‘It creates a lot of noise and clouds your judgment…’
(Ben Sellers, Liberty Headlines) During his presidency, the fawning media referred to Barack Obama as the ‘first social media president.’
Now, after having been outdone by current President Donald Trump, the Democrat diva is trying desperately to shake the label—and claim Twitter is un-presidential, along with other pop-culture touchstones he once embraced.
While speaking at a conference in San Francisco, Obama offered some pedantic, unsolicited advice to Trump (without directly naming him) on presidential decision-making,” CNBC reported.
“Make sure you have a team with a diversity of opinion sitting around you,” he said. “The other thing that’s helpful is not watching TV or reading social media. … It creates a lot of noise and clouds your judgment.”
Ironically, Obama was often considered to be one of the more indecisive presidents in recent memory, with his hesitancy on foreign policy widely panned at times as a sign of weakness to U.S. adversaries.
Even his supporters acknowledged that he was prone oftentimes to pensive inaction—though euphemistically labeling him with words like “erudite.”
One thing Obama did love: Being doted upon by his legions of admirers and, in turn, incorporating social media as a way to take his message directly to the people—even with the large majority of the mainstream media following lockstep with him like a trail of baby ducklings.
“The biggest lesson that we’ve learned is that the bully pulpit is dead,” then-White House Communications Director Jen Psaki said in January 2017, looking back wistfully in the waning days of the Obama Administration.
“So we have a responsibility as a government and as his staff to come up with a range of ways and levers to communicate information,” Psaki said.
Now, however, publications like the left-wing Independent are insisting he really didn’t use it all that much.
“While Mr Obama was the first sitting president to make use of social media, he did so sparingly,” the British-based paper wrote, while covering his recent remarks. “By contrast, Mr Trump, who has 64.5m Twitter followers, uses it as a way to communicate directly with his supporters.”

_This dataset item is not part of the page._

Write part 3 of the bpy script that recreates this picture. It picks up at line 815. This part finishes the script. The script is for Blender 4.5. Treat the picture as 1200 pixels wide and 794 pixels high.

It was an Obama staffer, deputy national security adviser Ben Rhodes (brother of the then CBS News president) who popularized the term “echo chamber” and admitted to exploiting leftist groupthink to misleadingly sell a controversial Iran agreement to the media.
But Obama himself declared that he put a premium on surrounding himself with an array of different viewpoints to foster healthy discussion and debate over policies.
“What it does mean is that if you are susceptible to worrying about what are the polls saying or what might this person say about this topic—or you start mistaking the intensity of the passion of a very small subset of people with a broader sense about your country or people who know something about the topic—that will sway your decision-making in an unhealthy way,” he told the San Francisco audience.
Obama should know. His refusal to acknowledge dissent on the Affordable Care Act resulted in the largest red-wave midterm in modern history.
When later faced with congressional majorities that opposed his agenda, Obama turned instead to his autopen-and-phone doctrine of issuing executive orders, including open-door immigration policies that paved the way for the ongoing border crisis.
That, in turn, became a central them in his successor’s 2016 campaign.
The latest revisionism is not the first time he has tried to selectively curate his legacy. Obama has previously claimed—to much derision—that he presided over a “scandal free” administration and that he was responsible for the economic boom of the Trump years following eight years of stagnation.
“That was me, people,” he told a Rice University audience last November.
The man whose 2012 campaign slogan was “You didn’t build that” continued to chide the audience:
“Have you checked where your stocks were when I came into office and where they are now?” he said. “What are you complaining about? Just say thank you, please.”